Poor Ms. Dicent. Acting without an attorney, she was probably unaware of the legal arguments that can be made against arbitration agreements that for-profit colleges require students to sign as a condition of enrollment. She may not have known that the Obama administration recognized these agreements for what they are--a shyster tactic to protect for-profit colleges from being sued for fraud.

I feel quite certain that Ms. Dicent was telling the truth when she said she did not know about the mandatory arbitration agreement until Kaplan submitted it in district court. Almost all students sign long, turgid documents as a condition of enrollment, and most of them sign without reading. What would be the point? When students enroll at a for-profit college, they are enrolling on the college's terms, and they realize they have no power to negotiate.

What is so bad about arbitration agreements? First of all, the complaining party is usually required to pay half the arbitrator's fees, so arbitration may be more expensive for the student than a lawsuit. Second, arbitration agreements often bar students from banding together to file class actions suits, which is virtually the only way students can obtain justice against the well-funded for-profits with their battalions of lawyers.

Finally, it is well known that arbitration generally favors the corporate party.
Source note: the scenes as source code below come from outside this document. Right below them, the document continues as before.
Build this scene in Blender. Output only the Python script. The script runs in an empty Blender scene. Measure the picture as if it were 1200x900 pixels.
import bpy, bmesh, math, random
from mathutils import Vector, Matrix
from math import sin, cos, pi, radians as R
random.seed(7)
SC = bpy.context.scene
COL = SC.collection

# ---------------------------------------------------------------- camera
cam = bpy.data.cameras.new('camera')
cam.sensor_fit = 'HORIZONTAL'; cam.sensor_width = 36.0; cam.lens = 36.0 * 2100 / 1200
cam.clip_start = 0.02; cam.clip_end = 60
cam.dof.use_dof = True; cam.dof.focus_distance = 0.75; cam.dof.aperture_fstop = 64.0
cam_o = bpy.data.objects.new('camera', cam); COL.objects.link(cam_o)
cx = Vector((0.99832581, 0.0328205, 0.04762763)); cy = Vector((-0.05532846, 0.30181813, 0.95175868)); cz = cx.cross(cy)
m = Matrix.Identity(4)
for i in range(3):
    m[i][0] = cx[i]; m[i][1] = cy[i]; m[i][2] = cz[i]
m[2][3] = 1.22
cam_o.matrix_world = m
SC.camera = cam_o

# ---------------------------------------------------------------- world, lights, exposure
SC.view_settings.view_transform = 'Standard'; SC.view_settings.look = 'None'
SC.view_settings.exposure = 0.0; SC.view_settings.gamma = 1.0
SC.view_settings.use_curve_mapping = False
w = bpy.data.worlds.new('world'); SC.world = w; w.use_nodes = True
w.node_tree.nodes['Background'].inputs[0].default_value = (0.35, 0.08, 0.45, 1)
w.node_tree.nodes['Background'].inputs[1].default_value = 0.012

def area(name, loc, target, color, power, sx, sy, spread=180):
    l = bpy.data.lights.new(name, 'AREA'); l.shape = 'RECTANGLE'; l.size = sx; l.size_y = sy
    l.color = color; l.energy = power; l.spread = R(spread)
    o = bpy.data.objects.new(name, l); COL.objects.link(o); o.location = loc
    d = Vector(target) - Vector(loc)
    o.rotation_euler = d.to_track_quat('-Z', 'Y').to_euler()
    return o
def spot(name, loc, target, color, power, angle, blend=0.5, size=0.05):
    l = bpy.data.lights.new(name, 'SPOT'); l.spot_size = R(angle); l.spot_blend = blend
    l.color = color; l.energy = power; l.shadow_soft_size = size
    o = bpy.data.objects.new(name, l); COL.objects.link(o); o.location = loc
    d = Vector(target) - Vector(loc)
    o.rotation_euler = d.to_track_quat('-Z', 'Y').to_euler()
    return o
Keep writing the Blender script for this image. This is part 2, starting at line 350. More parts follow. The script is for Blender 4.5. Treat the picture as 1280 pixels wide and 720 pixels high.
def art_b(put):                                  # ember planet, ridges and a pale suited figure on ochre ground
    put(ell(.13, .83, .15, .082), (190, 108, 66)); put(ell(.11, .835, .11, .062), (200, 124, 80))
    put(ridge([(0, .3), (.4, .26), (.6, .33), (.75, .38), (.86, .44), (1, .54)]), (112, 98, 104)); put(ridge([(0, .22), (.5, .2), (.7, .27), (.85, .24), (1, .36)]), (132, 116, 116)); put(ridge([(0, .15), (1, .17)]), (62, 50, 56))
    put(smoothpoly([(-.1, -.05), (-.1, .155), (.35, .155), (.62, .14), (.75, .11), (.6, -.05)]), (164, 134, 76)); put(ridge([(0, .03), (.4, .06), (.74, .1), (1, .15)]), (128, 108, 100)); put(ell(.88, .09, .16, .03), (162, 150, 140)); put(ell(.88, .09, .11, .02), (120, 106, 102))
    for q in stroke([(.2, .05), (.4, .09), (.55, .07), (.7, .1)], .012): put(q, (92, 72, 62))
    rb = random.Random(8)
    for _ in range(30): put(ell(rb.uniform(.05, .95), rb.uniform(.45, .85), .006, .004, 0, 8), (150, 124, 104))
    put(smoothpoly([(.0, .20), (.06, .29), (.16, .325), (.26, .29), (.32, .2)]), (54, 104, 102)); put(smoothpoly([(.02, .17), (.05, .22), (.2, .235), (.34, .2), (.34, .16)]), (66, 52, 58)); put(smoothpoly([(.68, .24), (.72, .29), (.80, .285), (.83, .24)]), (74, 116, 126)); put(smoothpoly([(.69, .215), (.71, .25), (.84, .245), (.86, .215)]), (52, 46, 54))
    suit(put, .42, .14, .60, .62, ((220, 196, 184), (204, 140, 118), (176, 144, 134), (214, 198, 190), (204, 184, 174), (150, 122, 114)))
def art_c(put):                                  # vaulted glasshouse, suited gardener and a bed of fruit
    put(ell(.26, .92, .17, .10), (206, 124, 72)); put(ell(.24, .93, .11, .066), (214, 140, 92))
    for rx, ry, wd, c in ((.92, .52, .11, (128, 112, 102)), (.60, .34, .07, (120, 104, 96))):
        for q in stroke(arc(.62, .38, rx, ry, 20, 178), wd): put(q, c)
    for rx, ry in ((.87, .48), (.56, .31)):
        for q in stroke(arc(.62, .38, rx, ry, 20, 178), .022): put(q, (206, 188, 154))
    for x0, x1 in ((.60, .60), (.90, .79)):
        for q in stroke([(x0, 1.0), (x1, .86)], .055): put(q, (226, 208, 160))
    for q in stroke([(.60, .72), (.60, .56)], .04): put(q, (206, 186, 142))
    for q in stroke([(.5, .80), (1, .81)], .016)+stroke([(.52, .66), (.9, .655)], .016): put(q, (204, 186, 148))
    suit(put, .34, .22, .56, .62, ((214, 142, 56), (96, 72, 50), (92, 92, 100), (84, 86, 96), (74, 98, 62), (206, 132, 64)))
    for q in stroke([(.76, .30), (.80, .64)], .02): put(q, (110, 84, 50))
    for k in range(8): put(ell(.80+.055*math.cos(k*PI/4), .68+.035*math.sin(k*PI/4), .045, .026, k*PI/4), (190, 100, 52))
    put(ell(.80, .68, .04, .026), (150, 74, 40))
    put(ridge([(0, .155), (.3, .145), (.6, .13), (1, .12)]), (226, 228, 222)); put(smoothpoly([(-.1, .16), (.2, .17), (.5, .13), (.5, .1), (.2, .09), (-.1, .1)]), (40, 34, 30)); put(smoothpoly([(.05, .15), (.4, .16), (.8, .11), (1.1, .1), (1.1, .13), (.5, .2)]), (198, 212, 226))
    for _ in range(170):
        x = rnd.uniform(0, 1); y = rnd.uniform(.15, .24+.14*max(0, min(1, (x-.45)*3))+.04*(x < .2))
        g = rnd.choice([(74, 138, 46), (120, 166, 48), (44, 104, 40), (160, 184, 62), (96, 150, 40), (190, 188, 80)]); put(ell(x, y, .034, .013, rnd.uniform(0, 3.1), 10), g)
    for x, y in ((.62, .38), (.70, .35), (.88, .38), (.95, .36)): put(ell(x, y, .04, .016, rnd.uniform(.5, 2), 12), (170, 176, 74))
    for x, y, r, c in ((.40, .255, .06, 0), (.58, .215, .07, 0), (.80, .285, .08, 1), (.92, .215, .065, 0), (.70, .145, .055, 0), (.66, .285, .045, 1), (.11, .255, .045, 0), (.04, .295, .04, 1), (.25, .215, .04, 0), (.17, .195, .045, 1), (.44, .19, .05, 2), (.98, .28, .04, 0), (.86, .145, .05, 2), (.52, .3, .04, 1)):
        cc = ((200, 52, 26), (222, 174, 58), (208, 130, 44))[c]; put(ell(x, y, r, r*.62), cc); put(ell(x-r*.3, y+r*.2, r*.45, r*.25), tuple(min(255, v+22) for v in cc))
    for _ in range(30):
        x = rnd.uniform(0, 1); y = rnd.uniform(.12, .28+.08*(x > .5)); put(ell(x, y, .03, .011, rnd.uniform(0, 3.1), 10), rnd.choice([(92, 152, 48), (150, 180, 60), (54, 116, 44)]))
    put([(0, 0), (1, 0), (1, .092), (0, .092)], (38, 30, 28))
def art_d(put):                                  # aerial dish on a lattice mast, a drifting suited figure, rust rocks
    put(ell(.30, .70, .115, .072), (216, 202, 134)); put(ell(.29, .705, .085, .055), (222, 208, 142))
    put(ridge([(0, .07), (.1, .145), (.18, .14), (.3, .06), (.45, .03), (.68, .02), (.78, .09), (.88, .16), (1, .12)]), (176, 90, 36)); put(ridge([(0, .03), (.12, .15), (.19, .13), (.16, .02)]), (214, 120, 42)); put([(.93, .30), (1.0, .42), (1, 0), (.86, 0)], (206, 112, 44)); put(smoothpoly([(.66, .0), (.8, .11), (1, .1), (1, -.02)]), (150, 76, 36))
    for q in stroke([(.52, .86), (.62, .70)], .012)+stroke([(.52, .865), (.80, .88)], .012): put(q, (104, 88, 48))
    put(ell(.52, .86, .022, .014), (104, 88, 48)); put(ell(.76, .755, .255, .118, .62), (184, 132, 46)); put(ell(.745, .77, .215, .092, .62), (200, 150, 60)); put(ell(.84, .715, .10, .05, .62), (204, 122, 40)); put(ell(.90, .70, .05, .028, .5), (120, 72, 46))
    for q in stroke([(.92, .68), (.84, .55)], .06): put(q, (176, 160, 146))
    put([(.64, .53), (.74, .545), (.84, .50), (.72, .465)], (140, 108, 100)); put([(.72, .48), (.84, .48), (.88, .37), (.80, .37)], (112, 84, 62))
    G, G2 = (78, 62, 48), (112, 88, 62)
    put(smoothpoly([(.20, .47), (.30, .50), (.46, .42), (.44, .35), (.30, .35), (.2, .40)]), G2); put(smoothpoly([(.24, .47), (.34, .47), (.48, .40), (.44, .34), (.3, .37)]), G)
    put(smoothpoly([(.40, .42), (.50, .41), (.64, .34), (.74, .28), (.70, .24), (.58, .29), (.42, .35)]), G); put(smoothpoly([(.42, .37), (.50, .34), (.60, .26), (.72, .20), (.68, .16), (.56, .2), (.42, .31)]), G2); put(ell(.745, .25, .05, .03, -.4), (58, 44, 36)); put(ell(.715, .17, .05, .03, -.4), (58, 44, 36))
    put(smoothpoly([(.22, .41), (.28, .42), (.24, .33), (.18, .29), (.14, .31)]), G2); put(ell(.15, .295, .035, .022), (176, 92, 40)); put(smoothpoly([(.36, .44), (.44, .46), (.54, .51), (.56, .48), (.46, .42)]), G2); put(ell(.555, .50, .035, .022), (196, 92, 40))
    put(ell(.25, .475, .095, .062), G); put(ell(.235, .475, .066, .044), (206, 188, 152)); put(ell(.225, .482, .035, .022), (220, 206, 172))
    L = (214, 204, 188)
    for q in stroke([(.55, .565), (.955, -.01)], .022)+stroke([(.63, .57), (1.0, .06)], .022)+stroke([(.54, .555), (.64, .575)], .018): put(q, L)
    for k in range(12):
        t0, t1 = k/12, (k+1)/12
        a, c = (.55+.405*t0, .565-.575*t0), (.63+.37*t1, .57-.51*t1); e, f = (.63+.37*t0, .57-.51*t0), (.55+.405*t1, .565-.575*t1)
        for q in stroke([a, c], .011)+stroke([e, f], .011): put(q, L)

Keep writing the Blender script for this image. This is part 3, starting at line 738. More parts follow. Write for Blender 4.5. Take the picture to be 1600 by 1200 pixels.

That is why banks, financial-services institutions, and for-profit colleges force their customers to sign them. The arbitrators know they will see a defrauded student only once, but they will see the corporate party again and again. If they get a reputation for siding with the underdog, the corporations won't choose them to arbitrate their disputes.

The for-profits know they will repeatedly be accused of defrauding their students. The best way to deal with this constant threat is to get the students to promise not to sue before allowing them to enroll. Then when students get defrauded--as many of them will--there will be damn little they can do about it.


References

Dicent v. Kaplan University, Civil Action No. 3:17-cv-01488 (M.D. Pa. June 15, 2018), aff,d No-18-2982 (3d Cir. Jan. 3, 2019).

Dicent v. Kaplan University, WL 158083, No-18-2982 (3d Cir. Jan. 3, 2019) (unpublished opinion).

Kreighbaum, Andrew (2019, March 18).  DeVos Tells Colleges to Drop Arbitration Agreements, Inside Higher Ed.